VIDEO
Former Rep. Michael Walsh: Opportunity for casinos in Mass. 'may have passed'
Former Agawam Rep. Michael P. Walsh said recently that the Commonwealth may have missed the shuttle bus on casinos.
"It may have been our opportunity to jump in four or five years ago, and that opportunity may have passed," Walsh said on WGBY's "Connecting Point."
Walsh left the state Legislature in 1995 after 12 years in the House to lobby for casinos on behalf of the Wampanoag Indian Tribe.
This highlights the "revolving door" policy so common elsewhere of legislators and those in important positions in state government becoming lobbyists.
Walsh said that if expanded gambling can do anything to jump-start the state's economy, it would likely be in the form of a single casino.
"I really worry that more than one casino in this state is going to oversaturate," he said. "I think there's room for one, maybe two, but that's going to be awfully hard to sustain."
He also said it would have to be a resort casino, like the one proposed in Palmer.
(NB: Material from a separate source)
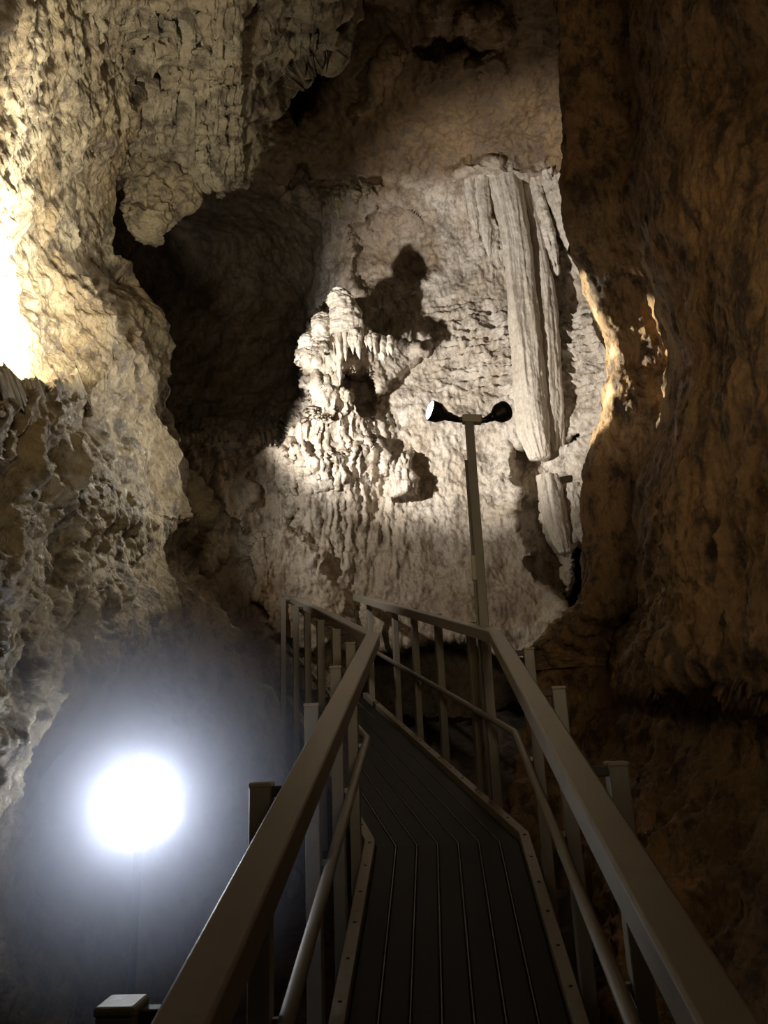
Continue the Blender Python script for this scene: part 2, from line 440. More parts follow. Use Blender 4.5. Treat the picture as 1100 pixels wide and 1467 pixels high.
# ------------------------------------------------------------------ cave: back chamber
def build_back():
    step = 1.9
    px = np.arange(20, 985, step); py = np.arange(-230, 1040, step)
    PX, PY = np.meshgrid(px, py)
    cols = [20, 120, 220, 300, 360, 410, 430, 450, 500, 560, 620, 700, 780, 850, 920, 985]
    T = {
        -230: [3.9] * 16,
        -60: [5.3] * 16,
        30: [6.2, 6.2, 6.2, 6.2, 6.4, 6.8, 7.0, 7.1, 7.0, 6.7, 6.4, 6.2, 6.1, 6.0, 5.8, 5.6],
        110: [6.9, 6.9, 6.9, 6.9, 7.0, 7.4, 7.5, 7.4, 7.2, 7.0, 6.9, 6.8, 6.7, 6.5, 6.3, 6.0],
        190: [7.4, 7.4, 7.4, 7.5, 7.6, 7.7, 7.8, 7.8, 7.7, 7.7, 7.7, 7.6, 7.5, 7.2, 6.8, 6.4],
        250: [7.6, 7.6, 7.6, 7.6, 7.7, 7.8, 7.9, 8.0, 8.1, 8.2, 8.2, 8.0, 7.9, 7.6, 7.1, 6.6],
        275: [8.2, 8.2, 8.4, 8.4, 8.4, 8.4, 8.4, 8.4, 8.4, 8.4, 8.4, 8.3, 8.1, 7.8, 7.2, 6.6],
        330: [10.0, 10.0, 10.2, 10.2, 9.9, 9.6, 9.4, 9.2, 8.9, 8.8, 8.6, 8.4, 8.3, 8.0, 7.3, 6.7],
        420: [10.2, 10.4, 10.6, 10.6, 10.5, 10.3, 10.1, 9.8, 9.0, 8.9, 8.7, 8.5, 8.4, 8.0, 7.3, 6.7],
        520: [10.2, 10.4, 10.6, 10.6, 10.5, 10.3, 10.0, 9.6, 8.9, 8.6, 8.5, 8.4, 8.3, 7.9, 7.2, 6.7],
        600: [9.6, 9.8, 9.8, 9.8, 9.6, 9.4, 9.0, 8.8, 8.6, 8.4, 8.4, 8.3, 8.2, 7.8, 7.2, 6.7],
        650: [7.8, 7.8, 7.8, 7.8, 7.8, 8.0, 8.0, 8.1, 8.3, 8.3, 8.3, 8.3, 8.1, 7.7, 7.1, 6.6],
        750: [7.4, 7.4, 7.4, 7.5, 7.7, 7.9, 8.0, 8.0, 8.1, 8.1, 8.1, 8.1, 8.0, 7.5, 7.0, 6.5],
        850: [7.4, 7.4, 7.4, 7.5, 7.7, 7.9, 8.0, 8.0, 8.0, 8.0, 7.9, 7.8, 7.7, 7.3, 6.8, 6.3],
        930: [7.6, 7.6, 7.6, 7.6, 7.8, 8.0, 8.0, 8.0, 8.0, 7.9, 7.8, 7.7, 7.6, 7.2, 6.8, 6.3],
        1040: [8.0] * 16,
    }
    rows = sorted(T)
    tab = np.array([T[r] for r in rows])
    Y = np.array([np.interp(px, cols, r) for r in tab])
    Y = np.array([np.interp(py, rows, Y[:, j]) for j in range(len(px))]).T
    Y = blur(blur(Y, 7, 0), 7, 1)
    # irregular outlines
    q = np.stack([PX / 40, PY / 40, np.zeros_like(PX)], -1).reshape(-1, 3)
    jx = (fbm(q, 1.0, 3) * 12).reshape(PX.shape); jy = (fbm(q + 50, 1.0, 3) * 12).reshape(PX.shape)
    X2, Y2 = PX + jx, PY + jy
    def poly(pts, soft=6): return poly_mask(X2, Y2, pts, soft)
    def ell(cx, cy, rx, ry, p=1.0):
        r = ((X2 - cx) / rx) ** 2 + ((Y2 - cy) / ry) ** 2
        return np.sqrt(np.clip(1 - r, 0, 1)) ** p
    # buttress of flowstone
    b = poly([(505, 470), (500, 455), (470, 452), (448, 470), (430, 486), (427, 505), (436, 548), (430, 592), (402, 622), (368, 640), (300, 655),
              (270, 660), (270, 990), (570, 990), (600, 800), (600, 700), (560, 610), (545, 575), (565, 540), (615, 500), (560, 492)], 5)
    tgt = 7.76 + 0.64 * smooth01(PX, 450, 610) + 0.1 * smooth01(PY, 700, 900) + 0.10 * smooth01(420 - PX, 0, 120)
    Y = Y * (1 - b) + np.minimum(Y, tgt) * b
    Y += 0.75 * poly([(484, 533), (520, 535), (545, 548), (548, 588), (520, 588), (500, 566), (486, 556)], 5)
    # terraces of the buttress
    for (y0, x0, x1, a) in ((500, 425, 500, 0.09), (545, 430, 520, 0.10), (585, 420, 545, 0.12), (640, 365, 550, 0.20)):
        m = smooth01(PX, x0 - 20, x0 + 15) * (1 - smooth01(PX, x1 - 20, x1 + 20))
        y0 = y0 + 16 * fbm(np.stack([PX / 9.0, PX * 0 + y0, PX * 0], -1).reshape(-1, 3), 1.0, 2).reshape(PX.shape) + 6 * np.sin(PX / 31.0 + y0)
        s = np.clip((Y2 - y0) / 60, 0, 1)
        Y -= a * m * np.where(Y2 > y0 - 6, smooth01(Y2, y0 - 6, y0 + 6) * (1 - s), 0)
    # knob
    Y -= 0.36 * ell(575, 680, 27, 36, 0.6)
    # apron lower edge overhang and slabs
    Y -= 0.16 * poly([(300, 650), (352, 640), (362, 700), (352, 760), (320, 735)], 5)
    Y -= 0.22 * poly([(345, 770), (420, 748), (505, 860), (500, 900), (440, 950), (380, 900)], 8)
    Y -= 0.14 * poly([(268, 640), (308, 680), (340, 740), (318, 800), (290, 810)], 6)
    Y += 0.25 * poly([(418, 735), (432, 732), (432, 768), (414, 766)], 4)
    # recess under the long stalactite and black crack
    Y += 0.55 * poly([(738, 630), (765, 640), (800, 690), (782, 700), (778, 760), (815, 800), (812, 870), (775, 830), (760, 790), (736, 742), (748, 700), (742, 660)], 8)
    Y += 2.2 * poly([(818, 775), (846, 768), (850, 835), (836, 870), (820, 900), (808, 880), (818, 830)], 5)
    # smooth alcove above the buttress, roof lumps
    Y += 0.30 * ell(560, 370, 62, 75, 0.7)
    Y -= 0.35 * ell(690, 45, 40, 38, 0.7) + 0.3 * ell(640, 20, 45, 35, 0.7) + 0.25 * ell(700, 95, 30, 22, 0.7)
    Y -= 0.16 * ell(715, 252, 90, 34, 2.0) + 0.08 * ell(668, 248, 30, 24, 2.0)
    Y -= 0.22 * poly([(500, 165), (560, 60), (580, 70), (520, 180)], 6)
    Y += 0.9 * poly([(395, 95), (440, 85), (470, 90), (440, 150), (420, 175)], 8)
    Y += 0.5 * poly([(600, 70), (660, 60), (680, 75), (665, 85), (610, 82)], 6)
    Y += 0.35 * poly([(400, 255), (430, 235), (460, 262), (400, 275)], 6)
    # hole at right of stalactite base
    Y += 0.35 * ell(816, 635, 10, 8, 0.5)
    # undercut at the foot
    edge = 925 + 10 * np.sin(PX / 37.0) + 14 * smooth01(PX, 640, 760)
    Y += 1.5 * smooth01(PY, edge - 4, edge + 10) * smooth01(PX, 480, 520) * (1 - smooth01(PX, 790, 830))
    P = at(PX, PY, Y)
    N = normals(P); flip = np.sign((N * (EYE - P)).sum(-1, keepdims=True)); N = N * flip
    p = P.reshape(-1, 3)
    sh = PX.shape
    wallm = smooth01(PY, 235, 300)
    strata = smooth01(PY, 420, 460) * (1 - smooth01(PY, 540, 590)) * smooth01(PX, 600, 660)
    flute = np.maximum(smooth01(PY, 560, 640) * smooth01(PX, 340, 400) * (1 - smooth01(PX, 560, 620)) * (1 - 0.7 * smooth01(PY, 760, 880)),
                       smooth01(PY, 255, 280) * (1 - smooth01(PY, 380, 430)) * smooth01(PX, 640, 670))
    D = 0.10 * fbm(p, 1.3, 3).reshape(sh)
    D += (0.045 * ridged(p, (3.2, 3.2, 2.6), 4)).reshape(sh) * (0.7 + 0.5 * strata)
    D += 0.10 * strata * ridged(p, (2.5, 2.5, 9.0), 3).reshape(sh)
    D -= 0.042 * flute * ridged(p + 0.04 * fbm(p, 5, 2)[:, None], (15.0, 5.0, 1.3), 3, 0.45).reshape(sh)
    D += 0.020 * (1 - wallm * 0.35) * fbm(p, (15, 15, 12), 4, 0.62).reshape(sh)
    D -= 0.014 * wallm * ridged(p + 0.05 * fbm(p, 3, 2)[:, None], (19, 12, 10), 3, 0.55).reshape(sh)
    P = P + N * D[..., None]
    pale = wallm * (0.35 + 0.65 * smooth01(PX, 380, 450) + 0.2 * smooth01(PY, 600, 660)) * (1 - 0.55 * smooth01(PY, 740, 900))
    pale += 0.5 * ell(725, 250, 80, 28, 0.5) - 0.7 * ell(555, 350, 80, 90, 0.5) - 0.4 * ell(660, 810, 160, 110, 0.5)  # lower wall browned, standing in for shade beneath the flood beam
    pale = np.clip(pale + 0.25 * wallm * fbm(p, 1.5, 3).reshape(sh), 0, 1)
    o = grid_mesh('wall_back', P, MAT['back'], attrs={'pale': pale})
    return tag(o, kind='structure')
build_back()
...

But The Republican reported Wednesday that the Mohegan Tribal Gaming Authority has scaled back its plans for a Palmer facility:
But plans for that $600-million casino have shrunken over the past four years from 3,000 slot machines proposed four years ago to 2,500 slot machines in the plans today and from a 4,000- to 5,000-seat theater to a 1,000- to 1,500-square-foot multi-use ballroom, said Paul I. Brody, vice president of Mohegan Gaming Advisors. [What is currently being proposed in Palmer, MA is a SLOT BARN.]
“This isn’t a build-it-and-they-will-come business model anymore,” Brody said during a meeting Wednesday with The Republican’s editorial board. “It is a very tightly-margined business, and you have to watch how much you spend.”
Walsh said that after having worked on issues involving expanded gambling in the Commonwealth as a legislator and a lobbyist, he could see the merit in arguments for and against the proposed legislation:
If you take a look at those who are in favor of gambling, I think it will create jobs - in the short term, and to a certain extent in the long term. I think it will generate some revenue, and I also think it will keep in-state some of the revenue that's being exported primarily down to Connecticut. Having said that, I also do think that the opponents are correct, too. Will it increase compulsive gambling? Yes. Will it cannibalize the nearby economy? Probably. So I think all of those arguments, over the last 10 years, have been valid.
In the video, comments are made about how wildly successful both Foxwoods and Mohegan Sun are, failing to include that financial facts: Foxwoods has defaulted and Mohegan Sun is financially insolvent and mired in debt.